WHAT TO PRODUCE: Copy every entry exactly as given, minus the images.

## begin

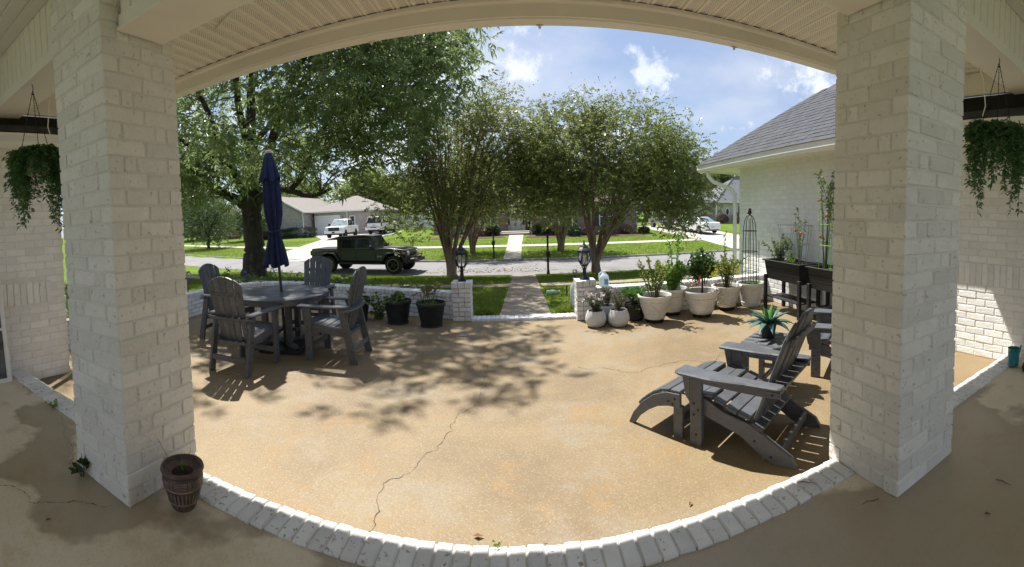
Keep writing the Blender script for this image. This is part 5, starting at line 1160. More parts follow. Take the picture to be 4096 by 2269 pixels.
H4 = thing('far_house', 'low pale house far left behind shrubs', 'house'); MB().box((-58,66,1.6),(22,9,2.9)).build('wall', BR_G, H4); hip(H4, -69, -47, 61.5, 70.5, 3.1, 5.2, ROOFT); [window(H4, x, 61.5, 1.7, 1.4, 1.4) for x in (-64,-57,-51)]
# fences
VF = thing('vinyl_fence', 'white vinyl privacy fence beside the white SUV', 'fence'); VIN = mat('white_vinyl', (.72,.77,.80), (.68,.73,.76), rough=.4, scale=2)
for i in range(5):
    x = -16.2+i*2.4; y = 54.5-i*.55; z = gz(x,y); MB().box((x,y,z+.95),(.14,.14,2.0)).build('post', VIN, VF); MB().prism([(-.09,-.09),(.09,-.09),(.09,.09),(-.09,.09)], z+1.95, z+2.02, M=T3(x,y,0)).build('post_cap', VIN, VF)
    if i < 4:
        for k_ in range(12): MB().box((x+.2+k_*.182, y-.042*(k_+1), z+.92),(.176,.04,1.62)).build('board', VIN, VF)
        for zz in (.14,1.76): MB().box((0,0,0),(2.3,.06,.14), T3(x+1.2,y-.275,z+zz) @ RZ(-.226)).build('rail', VIN, VF)
WF = thing('wooden_fence', 'weathered grey wooden picket fence beside the white pickup', 'fence'); WFM = mat('weathered_wood', (.26,.22,.18), (.18,.15,.125), rough=.9, scale=6, stretch=(3,3,.4))
for i in range(15):
    x = -19.3+i*.155; y = 47.6; z = gz(x,y); h_ = 1.75+random.uniform(-.05,.05); MB().prism([(-.07,0),(.07,0),(.07,h_-.06),(0,h_),(-.07,h_-.06)], -.012, .012, 'y', T3(x,y,z)).build('picket', WFM, WF)
for zz in (.35,1.3): MB().box((-18.2,47.64,gz(-18,47.6)+zz),(2.4,.05,.09)).build('rail', WFM, WF)
# ================================================================== STREET FURNITURE
def mailbox(label, x, y, h, zb, rz):
    t = thing('mailbox', label, 'mailbox', (x,y,gz(x,y)), rz)
    MB().lathe([(.075,0),(.08,.05),(.06,.08),(.06,.14),(.045,.16),(.04,h-.12),(.055,h-.10),(.055,h-.08),(.03,h-.06),(.018,h-.02),(.0,h)], 12).build('post', BLACK, t, smooth=35)
    MB().lathe([(.055,.55),(.062,.57),(.062,.60),(.05,.62)], 12).build('collar', BLACK, t, smooth=35)
    P = [(-.085,0),(.085,0),(.085,.13)] + arc(0,.13,.085,0,math.pi,8)[1:]; b = MB().prism(P, -.28, .22, 'y', T3(0,0,zb)).build('box', BLACK, t, bev=.006); MB().prism([(-.06,0),(.06,0),(.06,.04),(-.06,.04)], -.25, .2, 'y', T3(0,0,zb-.045)).build('bracket', BLACK, t)
    MB().box((.10,-.05,zb+.16),(.008,.03,.14)).build('flag', mat('flag_red',(.35,.03,.02)), t)
mailbox('black mailbox on tall post by the near street edge', 1.17, 16.85, 1.62, .76, math.pi)
mailbox('black mailbox on post across the street beside the opposite walk', -1.33, 22.75, 1.35, .75, 0)
d_ = float(dl(-.25)); zk = gz(-.25, 22.3+d_)-.068
NB = MB().box((-.24,21.998+d_,zk),(.46,.006,.115)).build('kerb_number', mat('number_paint',(.62,.62,.58),(.5,.5,.47),scale=20), None); tag(NB, 'white painted house number 707 on the far kerb', 'house number')
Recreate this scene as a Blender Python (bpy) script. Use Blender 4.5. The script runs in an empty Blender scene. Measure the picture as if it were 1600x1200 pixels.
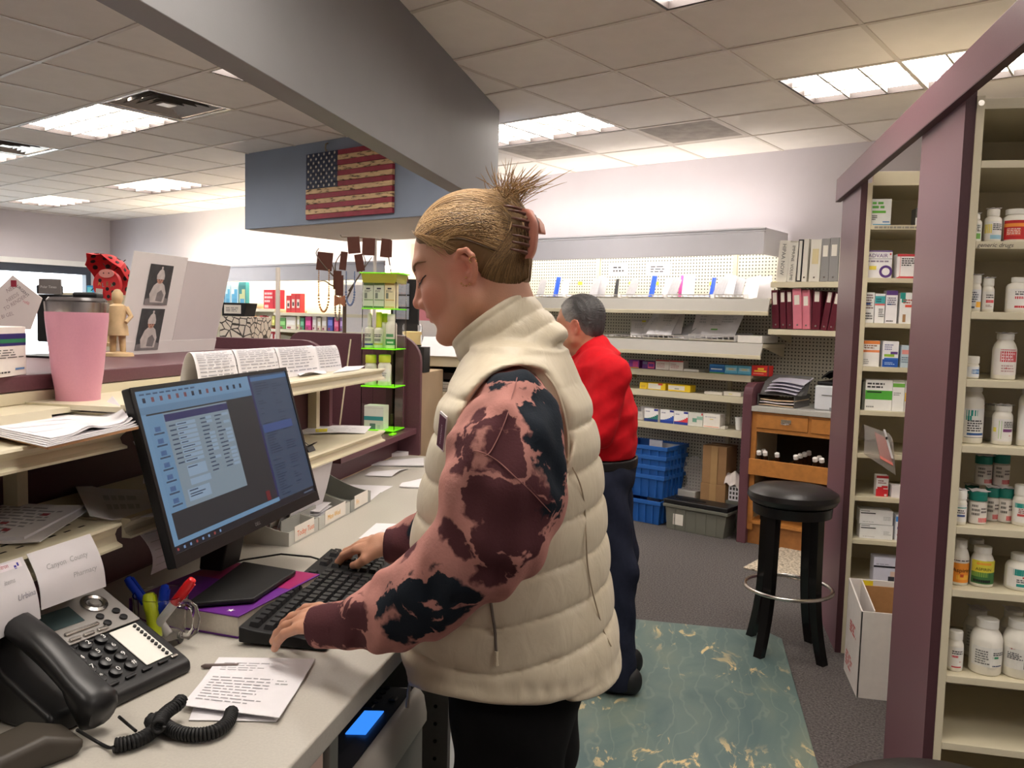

## end

RESPONSE:
Keep writing the Blender script for this image. This is part 5, starting at line 1160. More parts follow. Take the picture to be 4096 by 2269 pixels.
H4 = thing('far_house', 'low pale house far left behind shrubs', 'house'); MB().box((-58,66,1.6),(22,9,2.9)).build('wall', BR_G, H4); hip(H4, -69, -47, 61.5, 70.5, 3.1, 5.2, ROOFT); [window(H4, x, 61.5, 1.7, 1.4, 1.4) for x in (-64,-57,-51)]
# fences
VF = thing('vinyl_fence', 'white vinyl privacy fence beside the white SUV', 'fence'); VIN = mat('white_vinyl', (.72,.77,.80), (.68,.73,.76), rough=.4, scale=2)
for i in range(5):
    x = -16.2+i*2.4; y = 54.5-i*.55; z = gz(x,y); MB().box((x,y,z+.95),(.14,.14,2.0)).build('post', VIN, VF); MB().prism([(-.09,-.09),(.09,-.09),(.09,.09),(-.09,.09)], z+1.95, z+2.02, M=T3(x,y,0)).build('post_cap', VIN, VF)
    if i < 4:
        for k_ in range(12): MB().box((x+.2+k_*.182, y-.042*(k_+1), z+.92),(.176,.04,1.62)).build('board', VIN, VF)
        for zz in (.14,1.76): MB().box((0,0,0),(2.3,.06,.14), T3(x+1.2,y-.275,z+zz) @ RZ(-.226)).build('rail', VIN, VF)
WF = thing('wooden_fence', 'weathered grey wooden picket fence beside the white pickup', 'fence'); WFM = mat('weathered_wood', (.26,.22,.18), (.18,.15,.125), rough=.9, scale=6, stretch=(3,3,.4))
for i in range(15):
    x = -19.3+i*.155; y = 47.6; z = gz(x,y); h_ = 1.75+random.uniform(-.05,.05); MB().prism([(-.07,0),(.07,0),(.07,h_-.06),(0,h_),(-.07,h_-.06)], -.012, .012, 'y', T3(x,y,z)).build('picket', WFM, WF)
for zz in (.35,1.3): MB().box((-18.2,47.64,gz(-18,47.6)+zz),(2.4,.05,.09)).build('rail', WFM, WF)
# ================================================================== STREET FURNITURE
def mailbox(label, x, y, h, zb, rz):
    t = thing('mailbox', label, 'mailbox', (x,y,gz(x,y)), rz)
    MB().lathe([(.075,0),(.08,.05),(.06,.08),(.06,.14),(.045,.16),(.04,h-.12),(.055,h-.10),(.055,h-.08),(.03,h-.06),(.018,h-.02),(.0,h)], 12).build('post', BLACK, t, smooth=35)
    MB().lathe([(.055,.55),(.062,.57),(.062,.60),(.05,.62)], 12).build('collar', BLACK, t, smooth=35)
    P = [(-.085,0),(.085,0),(.085,.13)] + arc(0,.13,.085,0,math.pi,8)[1:]; b = MB().prism(P, -.28, .22, 'y', T3(0,0,zb)).build('box', BLACK, t, bev=.006); MB().prism([(-.06,0),(.06,0),(.06,.04),(-.06,.04)], -.25, .2, 'y', T3(0,0,zb-.045)).build('bracket', BLACK, t)
    MB().box((.10,-.05,zb+.16),(.008,.03,.14)).build('flag', mat('flag_red',(.35,.03,.02)), t)
mailbox('black mailbox on tall post by the near street edge', 1.17, 16.85, 1.62, .76, math.pi)
mailbox('black mailbox on post across the street beside the opposite walk', -1.33, 22.75, 1.35, .75, 0)
d_ = float(dl(-.25)); zk = gz(-.25, 22.3+d_)-.068
NB = MB().box((-.24,21.998+d_,zk),(.46,.006,.115)).build('kerb_number', mat('number_paint',(.62,.62,.58),(.5,.5,.47),scale=20), None); tag(NB, 'white painted house number 707 on the far kerb', 'house number')
Recreate this scene as a Blender Python (bpy) script. Use Blender 4.5. The script runs in an empty Blender scene. Measure the picture as if it were 1600x1200 pixels.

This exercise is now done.